> **What you are asked to do**: Extract the entries in their exact form.

> **Material shown**:
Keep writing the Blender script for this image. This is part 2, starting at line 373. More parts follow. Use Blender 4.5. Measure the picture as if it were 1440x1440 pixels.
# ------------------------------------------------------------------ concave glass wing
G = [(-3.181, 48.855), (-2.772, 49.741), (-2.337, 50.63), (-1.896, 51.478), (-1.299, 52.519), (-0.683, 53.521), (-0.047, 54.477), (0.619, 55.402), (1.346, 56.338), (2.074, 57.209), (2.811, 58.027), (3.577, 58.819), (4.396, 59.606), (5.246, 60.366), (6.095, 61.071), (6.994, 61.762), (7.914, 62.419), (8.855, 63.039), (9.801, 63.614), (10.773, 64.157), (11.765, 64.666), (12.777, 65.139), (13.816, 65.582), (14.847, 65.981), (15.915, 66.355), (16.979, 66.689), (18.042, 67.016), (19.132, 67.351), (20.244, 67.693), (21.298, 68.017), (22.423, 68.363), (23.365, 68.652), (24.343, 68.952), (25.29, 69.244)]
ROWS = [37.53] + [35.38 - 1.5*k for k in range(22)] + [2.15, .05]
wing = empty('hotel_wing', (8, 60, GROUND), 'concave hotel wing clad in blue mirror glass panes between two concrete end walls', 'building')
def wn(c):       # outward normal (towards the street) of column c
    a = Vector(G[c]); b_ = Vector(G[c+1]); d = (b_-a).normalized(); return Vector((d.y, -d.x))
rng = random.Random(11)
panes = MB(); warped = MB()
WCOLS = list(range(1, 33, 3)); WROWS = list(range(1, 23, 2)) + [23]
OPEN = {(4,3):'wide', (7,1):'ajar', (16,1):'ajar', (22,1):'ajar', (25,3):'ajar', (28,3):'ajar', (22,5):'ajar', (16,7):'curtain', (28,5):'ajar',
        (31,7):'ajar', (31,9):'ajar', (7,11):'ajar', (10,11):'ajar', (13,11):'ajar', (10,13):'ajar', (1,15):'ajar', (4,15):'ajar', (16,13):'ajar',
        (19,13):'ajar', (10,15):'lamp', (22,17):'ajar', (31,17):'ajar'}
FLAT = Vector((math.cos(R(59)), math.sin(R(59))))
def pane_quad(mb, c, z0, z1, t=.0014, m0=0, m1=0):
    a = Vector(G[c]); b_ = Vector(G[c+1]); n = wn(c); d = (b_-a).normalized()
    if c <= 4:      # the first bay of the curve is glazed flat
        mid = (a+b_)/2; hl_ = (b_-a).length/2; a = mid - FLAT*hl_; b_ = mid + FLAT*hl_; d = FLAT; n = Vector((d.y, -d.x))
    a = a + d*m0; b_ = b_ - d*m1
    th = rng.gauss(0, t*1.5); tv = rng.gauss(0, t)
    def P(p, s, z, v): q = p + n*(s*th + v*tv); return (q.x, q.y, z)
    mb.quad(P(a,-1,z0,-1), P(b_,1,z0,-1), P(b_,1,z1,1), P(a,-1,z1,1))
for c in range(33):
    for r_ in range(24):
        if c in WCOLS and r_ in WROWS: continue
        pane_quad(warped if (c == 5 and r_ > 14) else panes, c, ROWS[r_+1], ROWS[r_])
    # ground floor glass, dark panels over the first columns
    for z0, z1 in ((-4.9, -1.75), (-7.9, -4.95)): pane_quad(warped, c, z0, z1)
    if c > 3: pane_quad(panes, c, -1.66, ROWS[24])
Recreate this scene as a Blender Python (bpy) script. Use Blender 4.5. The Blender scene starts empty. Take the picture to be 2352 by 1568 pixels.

> **Written answer**:
Keep writing the Blender script for this image. This is part 2, starting at line 373. More parts follow. Use Blender 4.5. Measure the picture as if it were 1440x1440 pixels.
# ------------------------------------------------------------------ concave glass wing
G = [(-3.181, 48.855), (-2.772, 49.741), (-2.337, 50.63), (-1.896, 51.478), (-1.299, 52.519), (-0.683, 53.521), (-0.047, 54.477), (0.619, 55.402), (1.346, 56.338), (2.074, 57.209), (2.811, 58.027), (3.577, 58.819), (4.396, 59.606), (5.246, 60.366), (6.095, 61.071), (6.994, 61.762), (7.914, 62.419), (8.855, 63.039), (9.801, 63.614), (10.773, 64.157), (11.765, 64.666), (12.777, 65.139), (13.816, 65.582), (14.847, 65.981), (15.915, 66.355), (16.979, 66.689), (18.042, 67.016), (19.132, 67.351), (20.244, 67.693), (21.298, 68.017), (22.423, 68.363), (23.365, 68.652), (24.343, 68.952), (25.29, 69.244)]
ROWS = [37.53] + [35.38 - 1.5*k for k in range(22)] + [2.15, .05]
wing = empty('hotel_wing', (8, 60, GROUND), 'concave hotel wing clad in blue mirror glass panes between two concrete end walls', 'building')
def wn(c):       # outward normal (towards the street) of column c
    a = Vector(G[c]); b_ = Vector(G[c+1]); d = (b_-a).normalized(); return Vector((d.y, -d.x))
rng = random.Random(11)
panes = MB(); warped = MB()
WCOLS = list(range(1, 33, 3)); WROWS = list(range(1, 23, 2)) + [23]
OPEN = {(4,3):'wide', (7,1):'ajar', (16,1):'ajar', (22,1):'ajar', (25,3):'ajar', (28,3):'ajar', (22,5):'ajar', (16,7):'curtain', (28,5):'ajar',
        (31,7):'ajar', (31,9):'ajar', (7,11):'ajar', (10,11):'ajar', (13,11):'ajar', (10,13):'ajar', (1,15):'ajar', (4,15):'ajar', (16,13):'ajar',
        (19,13):'ajar', (10,15):'lamp', (22,17):'ajar', (31,17):'ajar'}
FLAT = Vector((math.cos(R(59)), math.sin(R(59))))
def pane_quad(mb, c, z0, z1, t=.0014, m0=0, m1=0):
    a = Vector(G[c]); b_ = Vector(G[c+1]); n = wn(c); d = (b_-a).normalized()
    if c <= 4:      # the first bay of the curve is glazed flat
        mid = (a+b_)/2; hl_ = (b_-a).length/2; a = mid - FLAT*hl_; b_ = mid + FLAT*hl_; d = FLAT; n = Vector((d.y, -d.x))
    a = a + d*m0; b_ = b_ - d*m1
    th = rng.gauss(0, t*1.5); tv = rng.gauss(0, t)
    def P(p, s, z, v): q = p + n*(s*th + v*tv); return (q.x, q.y, z)
    mb.quad(P(a,-1,z0,-1), P(b_,1,z0,-1), P(b_,1,z1,1), P(a,-1,z1,1))
for c in range(33):
    for r_ in range(24):
        if c in WCOLS and r_ in WROWS: continue
        pane_quad(warped if (c == 5 and r_ > 14) else panes, c, ROWS[r_+1], ROWS[r_])
    # ground floor glass, dark panels over the first columns
    for z0, z1 in ((-4.9, -1.75), (-7.9, -4.95)): pane_quad(warped, c, z0, z1)
    if c > 3: pane_quad(panes, c, -1.66, ROWS[24])
Recreate this scene as a Blender Python (bpy) script. Use Blender 4.5. The Blender scene starts empty. Take the picture to be 2352 by 1568 pixels.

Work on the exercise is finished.